Il premier, infatti, vuole portare la riforma in Consiglio dei ministri già oggi. Ma un M5s sempre più in confusione - anche a causa della faida interna tra Beppe Grillo e Giuseppe Conte - lo costringe a una brusca frenata. Niente cabina di regia in mattinata, come era inizialmente in programma. E nessuna discussione sul tema nel pre-consiglio del tardo pomeriggio. Con sullo sfondo l'idea di presentare la riforma della giustizia «fuori sacco» nel Consiglio dei ministri di oggi. Scenario niente affatto gradito al M5s, che alza un muro. In mattinata si riuniscono il capodelegazione Stefano Patuanelli, la sottosegretaria Anna Macina e i componenti grillini delle commissioni Giustizia di Camera e Senato, tra i quali c'è anche l'ex Guardasigilli Alfonso Bonafede. Un incontro nel quale si ribadisce la richiesta a Draghi di rinviare il via libera alla riforma. Il nodo resta quello della prescrizione, ultimo baluardo di un M5s che negli anni ha rinunciato a tutte le sue bandiere identitarie. Con i grillini in verità spaccati. Bonafede e Patuanelli su posizioni più rigide, tanto da far sapere che se il testo arriverà in Consiglio dei ministri il Movimento potrebbe anche decidere di astenersi, come fece ad aprile la Lega sul decreto riaperture. Più dialogante, invece, il resto del partito, a partire dalla Macina, convinta che alla fine si sia trovato un compromesso accettabile anche sulla prescrizione.

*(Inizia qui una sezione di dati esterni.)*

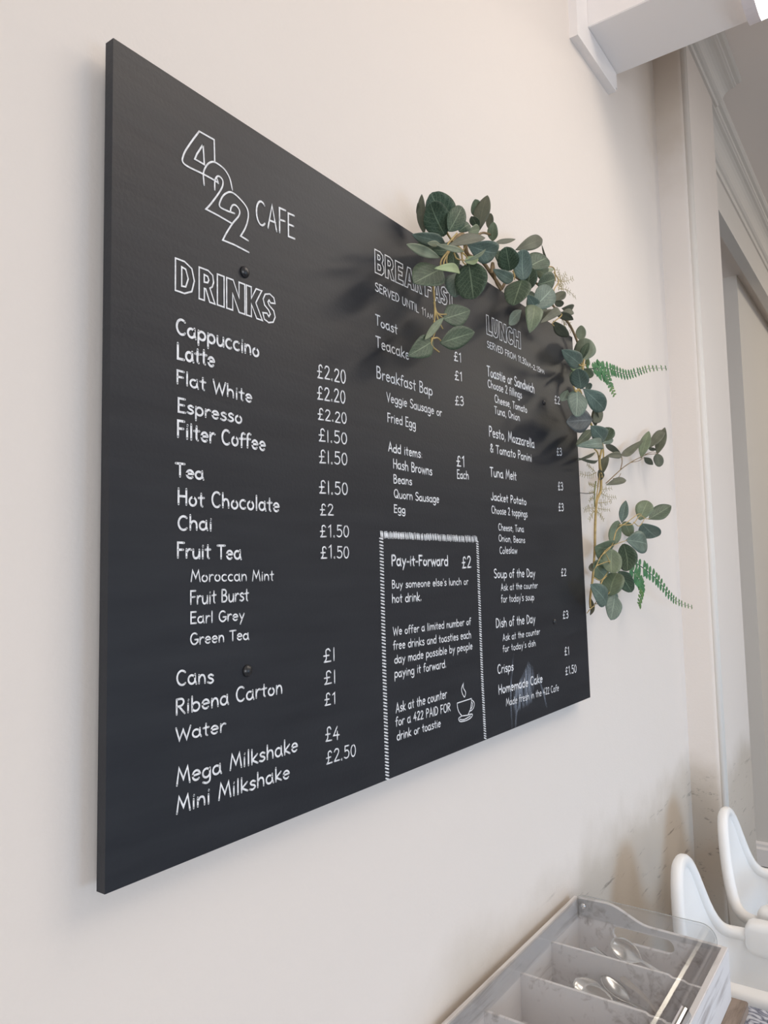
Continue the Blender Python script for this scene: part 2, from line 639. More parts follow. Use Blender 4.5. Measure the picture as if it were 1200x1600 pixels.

La trattativa va avanti l'intera giornata. E a sera prende quota l'idea di portare il pacchetto di emendamenti governativi al ddl giustizia in Consiglio dei ministri. Insomma, la riforma dovrebbe essere finalmente licenziata. Ma dopo giorni di mediazioni e trattative, persino sulle sfumature. Di qui il fastidio degli ultimi giorni di Draghi. La riforma della giustizia, infatti, è uno dei dossier su cui Bruxelles ha i riflettori puntati, oltre ad essere il primo passo per riuscire a portare gli investitori stranieri ad essere più presenti in Italia (tema molto caro al premier).

E anche sul capitolo Rai è soprattutto il Movimento a stoppare le nomine. Oggi il Parlamento avrebbe dovuto riunirsi per eleggere i quattro membri «politici» del cda, ma l'appuntamento è slittato proprio per evitare che la guerra tra bande dentro il principale gruppo parlamentare di Camera e Senato potesse far saltare l'intero banco. Rinvio che non ha affatto suscitato entusiasmi a Palazzo Chigi. Ancora una volta a causa dell'estrema debolezza del Movimento, infatti, Draghi si è trovato alle prese con l'ennesimo stop. Così, il premier ha fatto sapere che, siccome le scadenze vanno rispettate, il governo non attenderà i partiti. Neanche sulla Rai. E che il 12 luglio il ministero dell'Economia procederà con l'indicazione di presidente e ad della Rai (seguendo il criterio di un uomo e una donna).

Il giorno prima, l'11 luglio, si terrà invece a Wembley la finale degli Europei. E Draghi ancora non ha deciso se essere presente (soprattutto dopo aver manifestato perplessità sull'opportunità di giocare a Londra). Molto, in verità, dipenderà anche da cosa deciderà di fare il capo dello Stato, Sergio Mattarella.

Di certo, domenica uno dei due sarà a Wembley.